### Exercise
Repeat everything from the first line of the listing below through the line that contains "683, YC)[2], 'shoe_w')", exactly. Leave out pictures.

### Given material
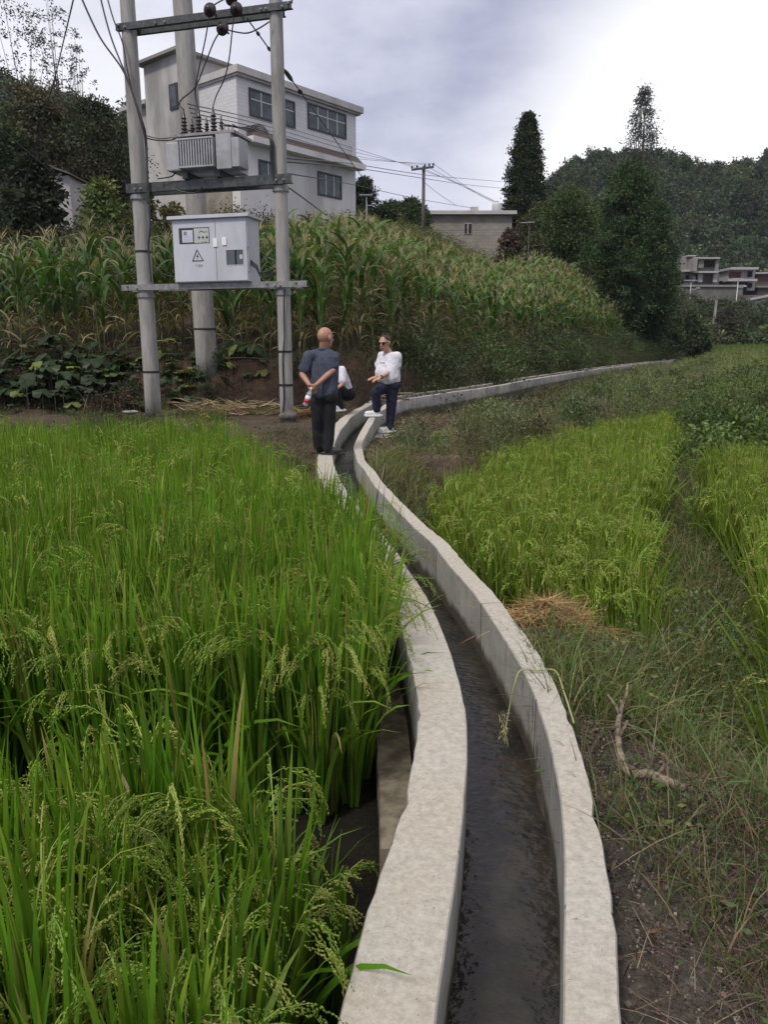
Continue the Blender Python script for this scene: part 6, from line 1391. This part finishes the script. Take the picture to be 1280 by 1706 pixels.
m = MB(); torso(m, J3(575, 650, .1), neck - UPV * .02, l3, .98)
for s_ in (-1, 1): m.cone(neck - UPV * .07, sh[s_], .07, .068); m.cone(sh[s_], sh[s_] + (el[s_] - sh[s_]) * .75, .068, .068)
blob(m, 'shirt', M['white_tee'], man3, .01, 5, folds=.009)
m = MB(); m.cone(hip - l3 * .09, hip + l3 * .09, .13, .13)
for s_ in (-1, 1): m.cone(hipj[s_], kn[s_], .105, .08); m.cone(kn[s_], an[s_], .08, .062)
blob(m, 'trousers', M['black_tr'], man3, .01, 4, folds=.008)
for s_ in (-1, 1): shoe(man3, an[s_], (-.9, -.4), R(568, 683, YC)[2], 'shoe_w')

# ------------------------------------------------------------------ small things lying about
def gz(px, py, guess=-.2):
    z = guess
    for _ in range(6): p = P(px, py, z); z = float(hz(p[0], p[1])[0])
    return np.array([p[0], p[1], z])
# broken branch
m = MB(); pb = [gz(1036, 1218), gz(1028, 1250), gz(1034, 1290), gz(1050, 1313), gz(1078, 1312), gz(1110, 1325), gz(1140, 1332)]
hgt = [.15, .10, .06, .055, .055, .055, .045]; pb = [p + np.array([0, 0, h]) for p, h in zip(pb, hgt)]
sp_ = [p + rng.normal(0, .0012, 3) for p in smooth_path(pb, 9)]; m.tube(sp_, list(np.interp(np.linspace(0, 1, len(sp_)), [0, .2, .45, .6, .8, 1], [.007, .012, .013, .015, .019, .012]) * (1 + rng.normal(0, .03, len(sp_)))), 12)
br = m.build('broken_branch', M['wood'], smooth=True); tag(br, 'crooked bare broken branch lying on the litter right of the channel', 'branch')
LOC[br] = np.array(br.location)
for k, (i_, dx, dy, dz) in enumerate(((6, -.04, .05, .07), (3, .03, .04, .09), (12, .04, .03, .06), (40, .04, .04, .03))):
    p = sp_[i_]; q = p + np.array([dx, dy, dz])
    MB().tube([p, (p + q) / 2 + np.array([.006, 0, 0]), q], [.009, .007, .003], 7).build('twig', M['wood'], br, smooth=True)
# straw heap
cx_, cy_ = .98, 4.32; c = np.array([cx_, cy_, float(hz(cx_, cy_)[0])]); V = Veg(); n = 3200
r_ = np.abs(rng.normal(0, 1, n)); th = U(0, 6.28, n); bx = c[0] + np.cos(th) * r_ * .19; by = c[1] + np.sin(th) * r_ * .19
bz = hz(bx, by) + np.maximum(.03, .27 * np.exp(-r_ ** 2 / 2.6)) * U(.4, 1.0, n)
V.blades(np.stack([bx, by, bz], 1), U(0, 6.28, n), U(.08, .26, n), U(.003, .007, n), U(1.35, 1.8, n), U(-.7, .9, n), tones(n, (.36, .25, .115), .3, (.22, .125, .065), .4), 5, 1.4)
tag(V.build('straw_heap', M['dry'], loc=c), 'heap of tan dry straw on the bank beside the right rice plot', 'straw heap')
# husk pile at the poles
c = gz(385, 690, .1); V = Veg(); n = 420
bx = c[0] + rng.normal(0, .55, n); by = c[1] + rng.normal(0, .2, n); bz = hz(bx, by) + rng.random(n) * .2
V.blades(np.stack([bx, by, bz], 1), U(-.9, .9, n) + np.where(rng.random(n) < .5, 0, math.pi), U(.15, .55, n), U(.008, .03, n), U(1.25, 1.55, n), U(-.25, .3, n), tones(n, (.34, .29, .17), .25, (.20, .14, .085), .35), 4, 1.2, .8)
tag(V.build('husk_pile', M['dry'], loc=c), 'pile of pale dry maize husks on the path between the two front poles', 'husk pile')
c = gz(512, 745, .0); V = Veg(); n = 280
bx = c[0] + rng.normal(0, .10, n) - .05; by = c[1] + rng.normal(0, .14, n); bz = np.maximum(hz(bx, by), -.1) + rng.random(n) * .12
V.blades(np.stack([bx, by, bz], 1), U(0, 6.28, n), U(.1, .25, n), U(.008, .02, n), U(1.0, 1.5, n), U(.0, 1.2, n), tones(n, (.24, .12, .06), .25, (.34, .24, .12), .4), 4, 1.3, .8)
tag(V.build('leaf_pile', M['dry'], loc=c), 'small pile of russet dead leaves beside the bald man', 'leaf pile')
# fallen stalks behind the channel bend
m = MB(); c0_ = R(600, 664, 17.2)
for k in range(9):
    p = R(588 + 7 * k, 666 - k * .9 + rng.normal(0, 1.5), 16.9); q = p + np.array([rng.uniform(.4, .9), rng.uniform(-.1, .3), rng.uniform(-.04, .10)]); m.tube([p, (p + q) / 2 + np.array([0, 0, .03]), q], .028 - .001 * k, 6)
o = m.build('fallen_stalks', M['wood'], smooth=True); tag(o, 'brown stalks heaped beyond the channel bend behind the man in white', 'stalk heap')
# bent dry stalk and grass blades over the walls
def stem(name, label, pts, r, col, mat='leaf', grain=None):
    V = Veg(); m = MB(); pp = smooth_path(pts, 6); m.tube(pp, list(np.linspace(r, r * .6, len(pp))), 6); V.mb(m, col)
    if grain is not None:
        e = np.array(pp[-1]); d = unit(e - np.array(pp[-4])); n = 70; u = rng.random(n)
        V.grains(e - d * .12 * u[:, None] + rng.normal(0, .008, (n, 3)), d[None, :] + rng.normal(0, .35, (n, 3)), U(.02, .035, n), np.full(n, .0022), tones(n, grain, .2))
    return tag(V.build(name, M[mat], loc=pts[0]), label, 'grass stalk')
stem('grass_stalk', 'pale bent grass stalk laid square over the top of the right channel wall', [P(957, 1205, -.04), P(942, 1163, -.0) + (0, 0, .012), P(926, 1118, .014), P(898, 1117, .014), P(868, 1117, .016), P(858, 1140, -.03) , P(850, 1175, -.13), P(843, 1215, -.22), P(844, 1232, -.26)], .0042, (.42, .45, .22), grain=(.42, .38, .2))
stem('grass_stalk', 'green rice stalk reaching across the gap between the channel walls', [P(650, 964, .05), P(690, 963, .03), P(724, 963.5, .0)], .004, (.2, .3, .08))
stem('grass_stalk', 'green rice blade lying over the left channel wall', [P(655, 995, .12), P(690, 1000, .07), P(726, 1018, .015)], .005, (.16, .24, .05))
stem('grass_stalk', 'thin dry runner trailing along the outside of the right channel wall', [P(862, 1030, -.05), P(890, 1068, -.1), P(930, 1095, -.12), P(975, 1100, -.16), P(1010, 1096, -.18)], .003, (.3, .24, .16), 'dry')
# pumpkin vine on the bank at left
def vine(label, cx, cy, Y_, n, sx, sz, seed, col=(.035, .065, .025), alt=(.13, .16, .04), frac=.08, group='pumpkin vines on the earth bank'):
    r_ = np.random.default_rng(seed); V = Veg(); c = R(cx, cy, Y_); base = np.array([c[0], c[1], float(hz(c[0], c[1])[0])])
    t = thing('pumpkin_vine', base, label, 'pumpkin vine', group)
    px = r_.normal(0, sx, n); py = r_.normal(0, .35, n); x = c[0] + px; y = c[1] + py; z = hz(x, y) + r_.uniform(.05, sz, n) * np.exp(-(px / (2 * sx)) ** 2)
    for k in range(n):                       # each leaf: a lobed, slightly cupped plate
        s = r_.uniform(.10, .19); yaw = r_.uniform(0, 6.28); tilt = r_.uniform(-.2, .9); m = 11
        ang = np.linspace(.5, 2 * math.pi - .5, m); rr_ = s * (1 + .13 * np.sin(ang * 5 + 1)) * np.where(np.abs(ang - math.pi) < 3, 1, .8)
        lx = np.cos(ang) * rr_; ly = np.sin(ang) * rr_; lz_ = -.25 * (lx ** 2 + ly ** 2) / s + .02 * np.sin(ang * 5)
        pts = np.concatenate([[[s * .15, 0, 0]], np.stack([lx, ly, lz_], 1)])
        Rm = np.array(Matrix.Rotation(-1.57 + r_.normal(0, .9), 3, 'Z') @ Matrix.Rotation(tilt, 3, 'Y'))
        pts = pts @ Rm.T + np.array([x[k], y[k], z[k]])
        cl_ = np.array(alt if r_.random() < frac else col) * r_.uniform(.7, 1.4)
        V._add(pts, np.broadcast_to(cl_, pts.shape).copy(), None, np.array([(0, i, i + 1) for i in range(1, m)]))
    V.build('leaves', M['leaf'], t)
    m = MB()
    for k in range(0, n, 2): m.tube([(x[k], y[k], z[k]), (x[k], y[k], float(hz(x[k], y[k])[0]) - .02)], .006, 5)
    pt_ = m.build('leaf_stalks', M['bark'], t); pt_['kind'] = 'stuff'; m = MB()
    m.tube(smooth_path([(c[0] - 1.5 * sx, c[1], float(hz(c[0] - 1.5 * sx, c[1])[0]) + .04), (c[0], c[1] - .1, base[2] + .05), (c[0] + 1.5 * sx, c[1], float(hz(c[0] + 1.5 * sx, c[1])[0]) + .04)], 6), .012, 6)
    m.build('stem', M['bark'], t)
vine('large dark pumpkin vine spreading over the bank at the left edge', 55, 625, 15.7, 300, 1.05, .85, 61, (.028, .05, .02))
vine('pumpkin vine with big leaves just left of the left pole', 165, 605, 16.2, 60, .55, .45, 62)
vine('pumpkin vine with yellowing leaves right of the left pole', 290, 598, 16.3, 46, .4, .45, 63, frac=.25)
vine('small pumpkin vine with yellow leaves near the right pole', 400, 598, 16.6, 22, .4, .35, 64, frac=.4)
vine('light green leafy vine on the far verge right of the man in white', 850, 560, 28.5, 40, .7, .7, 65, (.06, .11, .03), (.16, .2, .05), .2)
# yellowing herb and odd plants on the right bank
def herb(label, px, py, n, sp, col, alt, frac, ls=(.02, .05), ht=.28, guess=-.4):
    c = gz(px, py, guess); V = Veg(); a_ = c[0] + rng.normal(0, sp, n); b_ = c[1] + rng.normal(0, sp, n)
    herbs(V, a_, b_, (ht * .5, ht), ls, 20, col, alt, frac); o = V.build('weed_patch', M['leaf'], loc=c); return tag(o, label, 'weeds', kind='stuff')
herb('yellowing herb with golden leaves on the right bank', 1125, 1135, 16, .09, (.34, .26, .06), (.12, .14, .03), .35, (.015, .035))
herb('bright green leafy weed beside the straw heap', 925, 1065, 10, .07, (.05, .115, .03), (.07, .14, .04), .3, (.04, .08), .2)
herb('green fern like weed on the litter below the branch', 1108, 1375, 7, .04, (.07, .12, .03), (.14, .15, .05), .3, (.02, .05), .16)
herb('green clump at the right edge beside the litter', 1262, 1330, 18, .13, (.05, .09, .025), (.08, .12, .03), .3, (.02, .06), .3)
# stones and clods
for (px, py, s) in ((1060, 1470, .013), (1100, 1560, .012), (1150, 1640, .018), (1075, 1660, .009)):
    c = gz(px, py, -.15); bm = bmesh.new(); bmesh.ops.create_icosphere(bm, subdivisions=2, radius=s)
    ph = U(0, 6, 3)
    for v in bm.verts: k = 1 + .28 * math.sin(v.co.x / s * 2.9 + ph[0]) * math.cos(v.co.y / s * 3.3 + ph[1]) + .2 * math.sin(v.co.z / s * 4 + ph[2]); v.co *= k; v.co.z *= .7
    me = bpy.data.meshes.new('stone'); bm.to_mesh(me); bm.free(); me.materials.append(M['rock']); me.polygons.foreach_set('use_smooth', np.zeros(len(me.polygons), bool))
    tag(link('stone', me, None, c + (0, 0, s * .35)), 'small grey stone on the bare earth right of the channel', 'stone', 'stones on the bare earth')
for (px, py, Y_, s, lb) in ((478, 696, 13.35, .16, 'dark rough boulder at the foot of the right pole'), (218, 687, 13.9, .13, 'flat pale slab lying left of the left pole'), (672, 720, 12.9, .09, 'pale stone on the dirt behind the man in white')):
    c = R(px, py, Y_); bm = bmesh.new(); bmesh.ops.create_icosphere(bm, subdivisions=3, radius=s)
    for v in bm.verts: k = 1 + .22 * math.sin(v.co.x / s * 2.1 + px) * math.cos(v.co.y / s * 2.7) + .12 * math.sin(v.co.z / s * 5); v.co *= k; v.co.z *= .85 if s > .14 else .35
    me = bpy.data.meshes.new('boulder'); bm.to_mesh(me); bm.free(); me.materials.append(M['rock'] if s > .14 else M['pole']); me.polygons.foreach_set('use_smooth', np.ones(len(me.polygons), bool))
    tag(link('boulder', me, None, c), lb, 'boulder')

# ------------------------------------------------------------------ haze: the far wooded hill fades a little toward blue
hm = bpy.data.materials.new('haze'); hm.use_nodes = True; ht = hm.node_tree; ht.nodes.clear()
ho = N(ht, 'ShaderNodeOutputMaterial'); hv = N(ht, 'ShaderNodeVolumePrincipled'); L(ht, hv.outputs[0], ho.inputs['Volume'])
hv.inputs['Color'].default_value = (.78, .86, 1, 1); hv.inputs['Density'].default_value = .00014; hv.inputs['Anisotropy'].default_value = 0
hb = MB().box(-175, 275, -9, 432, -6, 96).build('haze', hm); hb['kind'] = 'stuff'; hb['label'] = 'thin pale air between the fields and the far hill'; hb['category'] = 'haze'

### Result below
Continue the Blender Python script for this scene: part 6, from line 1391. This part finishes the script. Take the picture to be 1280 by 1706 pixels.
m = MB(); torso(m, J3(575, 650, .1), neck - UPV * .02, l3, .98)
for s_ in (-1, 1): m.cone(neck - UPV * .07, sh[s_], .07, .068); m.cone(sh[s_], sh[s_] + (el[s_] - sh[s_]) * .75, .068, .068)
blob(m, 'shirt', M['white_tee'], man3, .01, 5, folds=.009)
m = MB(); m.cone(hip - l3 * .09, hip + l3 * .09, .13, .13)
for s_ in (-1, 1): m.cone(hipj[s_], kn[s_], .105, .08); m.cone(kn[s_], an[s_], .08, .062)
blob(m, 'trousers', M['black_tr'], man3, .01, 4, folds=.008)
for s_ in (-1, 1): shoe(man3, an[s_], (-.9, -.4), R(568, 683, YC)[2], 'shoe_w')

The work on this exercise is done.